Pat Metheny s’est intéressé à DECAP : vous pouvez nous en parler ?
Sur son site,il a écrit un texte sur notre rencontre. J’avais vu qu’il faisait un truc avec des instruments mécanisés et j’ai voulu qu’il connaisse ce que faisait la firme DECAP ; j’ai organisé une rencontre backstage et Pat Metheny a tout de suite compris en rencontrant monsieur Decap : « This guy knows what he is talking about ! » Pendant sa tournée en Europe, il a fait un détour à Bruxelles dans mon studio pour voir l’instrument. Il avait déjà son propre orchestrion, mais il rencontrait énormément de problèmes techniques avec la vélocité et le volume qu’il ne maîtrisait pas. DECAP et Metheny sont restés en contact et Metheny a demandé à Tony Decap d’amener une installation à New-York pour el dvd du spectacle. Nous y sommes allés pour installer le système dans son propre orchestrion. Il s’est même passé quelque chose d’historique lors de cette rencontre : Pat Metheny voulait commander l’instrument par sa guitare, et Tony Decap s’est tout de suite occupé de programmer quelque chose qui suivait exactement ce que Metheny jouait ! Pat n’en revenait pas ! Et j’ai demandé à Tony si on ne pouvait pas adapter ça sur un clavier d’ordinateur : c’est la première fois qu’on a joué de l’orgue avec une touche à la sensibilité parfaite ! On pouvait jouer comme sur un piano avec des nuances, c’était un grand moment.

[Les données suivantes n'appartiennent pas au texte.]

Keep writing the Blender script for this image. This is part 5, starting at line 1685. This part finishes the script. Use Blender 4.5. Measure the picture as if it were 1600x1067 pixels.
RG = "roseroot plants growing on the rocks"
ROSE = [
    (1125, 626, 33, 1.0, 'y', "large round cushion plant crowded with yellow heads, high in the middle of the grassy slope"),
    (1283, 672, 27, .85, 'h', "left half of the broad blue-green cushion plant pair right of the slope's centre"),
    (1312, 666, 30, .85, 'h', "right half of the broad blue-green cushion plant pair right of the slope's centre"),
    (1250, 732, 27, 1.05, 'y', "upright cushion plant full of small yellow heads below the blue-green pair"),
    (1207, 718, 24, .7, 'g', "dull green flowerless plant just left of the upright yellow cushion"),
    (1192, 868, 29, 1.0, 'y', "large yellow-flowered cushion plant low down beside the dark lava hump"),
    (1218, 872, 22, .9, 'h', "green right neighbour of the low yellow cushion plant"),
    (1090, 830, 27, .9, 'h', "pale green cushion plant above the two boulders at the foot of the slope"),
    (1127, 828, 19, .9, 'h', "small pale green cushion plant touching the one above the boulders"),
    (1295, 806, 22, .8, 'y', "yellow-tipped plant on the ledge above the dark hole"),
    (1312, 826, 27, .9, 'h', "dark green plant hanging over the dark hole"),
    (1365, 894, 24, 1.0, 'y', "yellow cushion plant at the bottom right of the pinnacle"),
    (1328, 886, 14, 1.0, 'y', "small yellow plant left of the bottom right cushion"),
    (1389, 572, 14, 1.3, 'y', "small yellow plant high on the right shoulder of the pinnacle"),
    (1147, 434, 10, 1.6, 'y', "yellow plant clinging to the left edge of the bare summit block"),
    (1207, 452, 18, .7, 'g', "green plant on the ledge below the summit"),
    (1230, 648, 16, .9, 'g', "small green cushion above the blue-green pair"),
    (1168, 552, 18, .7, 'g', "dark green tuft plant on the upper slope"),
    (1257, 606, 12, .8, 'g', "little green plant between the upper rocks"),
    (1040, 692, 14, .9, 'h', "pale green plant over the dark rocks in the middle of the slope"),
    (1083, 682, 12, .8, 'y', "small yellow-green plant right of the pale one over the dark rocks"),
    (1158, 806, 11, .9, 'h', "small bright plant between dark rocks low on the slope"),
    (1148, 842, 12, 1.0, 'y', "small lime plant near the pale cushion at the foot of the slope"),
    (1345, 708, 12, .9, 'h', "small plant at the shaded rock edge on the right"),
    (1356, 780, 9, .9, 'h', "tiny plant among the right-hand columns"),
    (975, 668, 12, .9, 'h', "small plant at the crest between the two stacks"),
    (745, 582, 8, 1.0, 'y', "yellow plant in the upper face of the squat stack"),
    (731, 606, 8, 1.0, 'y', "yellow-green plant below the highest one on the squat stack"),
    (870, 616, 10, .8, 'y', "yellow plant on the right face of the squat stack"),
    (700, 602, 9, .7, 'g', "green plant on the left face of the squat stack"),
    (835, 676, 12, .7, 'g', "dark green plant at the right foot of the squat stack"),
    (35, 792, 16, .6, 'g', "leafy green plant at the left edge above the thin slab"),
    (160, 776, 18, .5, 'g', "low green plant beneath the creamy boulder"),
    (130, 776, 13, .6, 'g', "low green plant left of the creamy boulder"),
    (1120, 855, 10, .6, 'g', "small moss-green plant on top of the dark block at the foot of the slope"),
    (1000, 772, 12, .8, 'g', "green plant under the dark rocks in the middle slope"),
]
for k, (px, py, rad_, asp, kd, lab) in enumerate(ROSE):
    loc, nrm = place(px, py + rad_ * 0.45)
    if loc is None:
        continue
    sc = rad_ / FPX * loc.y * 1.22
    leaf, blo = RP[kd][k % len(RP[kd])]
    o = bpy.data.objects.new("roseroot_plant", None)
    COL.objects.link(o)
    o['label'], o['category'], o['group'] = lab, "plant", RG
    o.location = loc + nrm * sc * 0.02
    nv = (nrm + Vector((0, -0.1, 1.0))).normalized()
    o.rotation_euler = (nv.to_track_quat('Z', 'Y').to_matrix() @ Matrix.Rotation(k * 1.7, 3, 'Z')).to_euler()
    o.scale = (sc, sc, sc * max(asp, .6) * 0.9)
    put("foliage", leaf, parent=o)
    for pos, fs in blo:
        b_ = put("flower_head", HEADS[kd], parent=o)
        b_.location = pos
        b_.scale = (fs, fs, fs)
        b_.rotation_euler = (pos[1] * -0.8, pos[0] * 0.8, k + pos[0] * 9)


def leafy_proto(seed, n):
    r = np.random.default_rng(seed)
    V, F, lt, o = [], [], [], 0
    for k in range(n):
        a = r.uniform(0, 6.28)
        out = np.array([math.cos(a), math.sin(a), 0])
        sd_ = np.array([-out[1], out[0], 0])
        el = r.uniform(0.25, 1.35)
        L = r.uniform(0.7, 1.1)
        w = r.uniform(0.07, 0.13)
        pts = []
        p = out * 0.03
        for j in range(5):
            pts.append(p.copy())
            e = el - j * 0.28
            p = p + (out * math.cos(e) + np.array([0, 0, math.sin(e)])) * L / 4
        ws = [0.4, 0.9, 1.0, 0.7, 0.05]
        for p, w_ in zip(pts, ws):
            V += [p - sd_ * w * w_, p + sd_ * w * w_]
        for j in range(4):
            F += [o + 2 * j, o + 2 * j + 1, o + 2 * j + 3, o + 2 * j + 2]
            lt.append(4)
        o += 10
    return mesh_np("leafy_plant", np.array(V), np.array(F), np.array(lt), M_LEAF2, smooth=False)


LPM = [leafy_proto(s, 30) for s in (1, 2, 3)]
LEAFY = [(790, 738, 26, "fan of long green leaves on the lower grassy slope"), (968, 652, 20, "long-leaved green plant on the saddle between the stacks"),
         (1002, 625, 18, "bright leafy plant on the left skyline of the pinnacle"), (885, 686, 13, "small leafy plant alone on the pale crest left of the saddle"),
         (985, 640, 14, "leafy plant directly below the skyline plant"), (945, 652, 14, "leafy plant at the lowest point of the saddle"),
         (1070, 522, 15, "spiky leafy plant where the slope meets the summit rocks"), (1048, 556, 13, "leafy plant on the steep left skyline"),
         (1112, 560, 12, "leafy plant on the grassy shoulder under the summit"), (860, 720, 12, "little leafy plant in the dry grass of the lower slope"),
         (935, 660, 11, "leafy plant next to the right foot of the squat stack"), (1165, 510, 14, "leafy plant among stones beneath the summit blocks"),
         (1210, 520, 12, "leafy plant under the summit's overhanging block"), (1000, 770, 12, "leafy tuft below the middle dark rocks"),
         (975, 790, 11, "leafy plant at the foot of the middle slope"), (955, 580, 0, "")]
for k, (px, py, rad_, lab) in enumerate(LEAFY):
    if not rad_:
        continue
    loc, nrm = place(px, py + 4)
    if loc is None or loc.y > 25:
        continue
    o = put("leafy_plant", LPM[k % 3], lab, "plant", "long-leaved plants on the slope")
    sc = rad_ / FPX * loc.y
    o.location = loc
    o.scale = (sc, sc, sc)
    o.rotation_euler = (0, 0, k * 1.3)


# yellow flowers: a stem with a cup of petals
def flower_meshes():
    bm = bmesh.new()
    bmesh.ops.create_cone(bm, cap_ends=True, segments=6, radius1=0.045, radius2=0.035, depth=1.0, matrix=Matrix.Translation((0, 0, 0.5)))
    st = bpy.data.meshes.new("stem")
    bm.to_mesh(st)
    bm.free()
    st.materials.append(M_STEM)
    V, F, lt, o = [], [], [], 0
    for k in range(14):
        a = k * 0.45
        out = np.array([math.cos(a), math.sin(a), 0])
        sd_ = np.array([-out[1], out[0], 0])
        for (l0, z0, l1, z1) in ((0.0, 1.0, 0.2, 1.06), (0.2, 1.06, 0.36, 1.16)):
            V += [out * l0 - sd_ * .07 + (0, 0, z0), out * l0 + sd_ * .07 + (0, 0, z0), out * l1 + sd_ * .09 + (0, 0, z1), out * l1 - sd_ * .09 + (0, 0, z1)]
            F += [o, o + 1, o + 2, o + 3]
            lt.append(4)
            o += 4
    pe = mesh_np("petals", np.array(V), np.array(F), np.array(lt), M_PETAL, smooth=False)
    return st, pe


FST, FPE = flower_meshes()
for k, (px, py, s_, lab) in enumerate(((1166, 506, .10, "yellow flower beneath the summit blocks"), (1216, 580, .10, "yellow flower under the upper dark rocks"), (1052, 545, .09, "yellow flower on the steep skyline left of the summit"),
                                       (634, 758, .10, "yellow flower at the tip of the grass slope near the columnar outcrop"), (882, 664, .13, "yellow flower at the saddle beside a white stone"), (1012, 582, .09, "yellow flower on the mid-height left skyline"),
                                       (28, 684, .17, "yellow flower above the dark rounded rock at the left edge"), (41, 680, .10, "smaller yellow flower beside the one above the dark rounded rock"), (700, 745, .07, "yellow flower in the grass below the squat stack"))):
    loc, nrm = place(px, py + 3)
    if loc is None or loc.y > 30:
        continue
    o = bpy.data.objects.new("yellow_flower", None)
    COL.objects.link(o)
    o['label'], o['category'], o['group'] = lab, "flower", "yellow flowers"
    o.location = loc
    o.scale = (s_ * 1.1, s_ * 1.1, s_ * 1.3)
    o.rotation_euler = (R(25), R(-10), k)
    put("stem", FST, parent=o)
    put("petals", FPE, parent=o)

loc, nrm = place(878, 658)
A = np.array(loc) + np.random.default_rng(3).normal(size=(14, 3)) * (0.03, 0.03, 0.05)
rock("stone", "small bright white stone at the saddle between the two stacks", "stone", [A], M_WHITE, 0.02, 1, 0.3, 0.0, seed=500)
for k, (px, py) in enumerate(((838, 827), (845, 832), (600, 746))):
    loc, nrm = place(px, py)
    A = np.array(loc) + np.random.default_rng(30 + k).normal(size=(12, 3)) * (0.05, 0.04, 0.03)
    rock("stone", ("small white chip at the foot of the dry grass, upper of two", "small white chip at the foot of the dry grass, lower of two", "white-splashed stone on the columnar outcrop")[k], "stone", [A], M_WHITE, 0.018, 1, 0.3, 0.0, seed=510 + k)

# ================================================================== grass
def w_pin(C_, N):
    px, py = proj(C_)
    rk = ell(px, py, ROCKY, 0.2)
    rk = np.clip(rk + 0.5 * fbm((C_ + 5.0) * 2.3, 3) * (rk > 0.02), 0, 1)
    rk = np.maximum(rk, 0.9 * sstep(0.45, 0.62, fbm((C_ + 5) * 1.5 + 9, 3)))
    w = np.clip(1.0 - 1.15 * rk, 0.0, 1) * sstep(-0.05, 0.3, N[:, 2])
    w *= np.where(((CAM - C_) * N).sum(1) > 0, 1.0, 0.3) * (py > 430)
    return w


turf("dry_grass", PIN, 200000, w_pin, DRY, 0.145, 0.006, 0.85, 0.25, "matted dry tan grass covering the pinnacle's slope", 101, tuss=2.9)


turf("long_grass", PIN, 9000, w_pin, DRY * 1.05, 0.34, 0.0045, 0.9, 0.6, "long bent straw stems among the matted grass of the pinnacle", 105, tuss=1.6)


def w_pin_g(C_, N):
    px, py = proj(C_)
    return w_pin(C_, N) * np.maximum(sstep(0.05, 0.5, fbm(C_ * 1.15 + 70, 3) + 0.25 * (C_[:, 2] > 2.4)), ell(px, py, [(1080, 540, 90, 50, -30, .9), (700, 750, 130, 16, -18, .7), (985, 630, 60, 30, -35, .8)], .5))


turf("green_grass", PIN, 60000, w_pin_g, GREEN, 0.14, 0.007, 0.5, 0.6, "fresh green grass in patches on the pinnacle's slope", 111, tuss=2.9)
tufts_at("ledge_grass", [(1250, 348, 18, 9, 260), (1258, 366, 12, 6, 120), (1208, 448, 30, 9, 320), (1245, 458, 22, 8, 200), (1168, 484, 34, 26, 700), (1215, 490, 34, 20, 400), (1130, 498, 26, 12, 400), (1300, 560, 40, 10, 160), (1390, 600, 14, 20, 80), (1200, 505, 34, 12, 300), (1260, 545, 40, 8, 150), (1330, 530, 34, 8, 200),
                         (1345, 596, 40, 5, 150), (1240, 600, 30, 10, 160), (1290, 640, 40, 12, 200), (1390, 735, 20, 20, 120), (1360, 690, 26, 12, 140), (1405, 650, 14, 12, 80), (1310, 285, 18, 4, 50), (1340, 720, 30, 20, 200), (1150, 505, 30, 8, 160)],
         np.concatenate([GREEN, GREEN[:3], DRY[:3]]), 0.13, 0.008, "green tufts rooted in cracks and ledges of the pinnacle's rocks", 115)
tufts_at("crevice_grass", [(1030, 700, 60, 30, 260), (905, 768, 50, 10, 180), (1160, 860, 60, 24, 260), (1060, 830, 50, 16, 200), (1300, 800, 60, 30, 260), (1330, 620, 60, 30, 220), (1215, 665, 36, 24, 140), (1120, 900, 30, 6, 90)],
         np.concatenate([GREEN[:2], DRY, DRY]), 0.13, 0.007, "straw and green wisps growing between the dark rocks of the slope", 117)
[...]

Déjà des projets après « Belem » ?
Pour « Belem », ma tâche est finie, j’ai fait les orchestrations, j’ai aidé au mixage, tout est prêt pour le « live ». J’ai plein de nouveaux projets avec l’instrument. J’ai un projet d’opéra populaire pour un lieu en Italie et un projet de concerto pour l’orgue avec un violon soliste et moi au piano. »
« Belem & The Mekanics » se produit au Théâtre Marni du 21 au 25 novembre.